Here are also some other specific comments that I would like the authors to revise;

1. This main finding was clearly stated in the abstract; “estimates were highly accurate (mean relative error = -0.6%) and precise (mean coefficient of variation = 3.3 %), even in the range of those obtained with stero-viddeo methods”. However this finding was not stated in the first paragraph of the result section, therefore it doesn’t stand out as the “major” finding. I recommend the authors to make the new first paragraph which states the main finding of the study.
2. In the legend of the figure 1 (b), the authors stated that 4 fish could be measured from the snapshot including the fish #4 whose whole body was not over the mirror. 3 other fish on the right edge of the mirror are also not fully reflected in the mirror, but authors did not count them as measurable fish. Why? Specifically, the fish right next to the fish #3 has clear image of the top half of the body (from the head to the pectoral fin) reflected in the mirror, just like the Fish #4. Why can it not be sized?
3. Why does the number of snapshots of a sphere at each height vary between 2 and 9? It would have been better to systematically take the same number of snapshots at each height. Please specify how the numbers were decided (systematically or randomly?).
4. The consideration to barrel distortions was well-designed. However the method of removing barrel distortion is unclear for readers (including myself) who are not familiar with photography and the software PTLens. Please provide more details.
5. Most of the results aligned with the aim of the study, but the study deviated from the scope of the study when authors made the comparison of length frequency and abundance of fish between methods and reefs. The study was not aimed for this, and more importantly it was not designed properly to test these (details explained above). In the same context, Fig 4 (comparisons of length frequency between reefs and methods) is out of the scope of the study. I recommend the authors to exclude these parts of the results unless they are able to improve the sampling designs and statistical analyses.

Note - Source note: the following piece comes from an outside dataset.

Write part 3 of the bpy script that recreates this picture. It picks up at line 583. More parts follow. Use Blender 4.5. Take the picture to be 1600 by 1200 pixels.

6. Units, rounding, and number of decimals were appropriately used for all the figures and tables except for Fig 4 which needs a couple of improvement; (1) X axis label of Fig 4 is missing, which should be labelled i.e. “Estimated fish length (mm)”, and (2) The type of error bar is not specified (i.e. Confidence interval? Standard error?).
7. Fig 5 presents relative the overall error of all the measurements of the plastic silhouettes (3 known sizes). As mentioned in my review on the materials and methods above, comparison of the errors between the different sizes should be made to show the differences in the accuracy depending on the size of the target objects. Therefore separate figures for each size of silhouettes would be better than the current figure.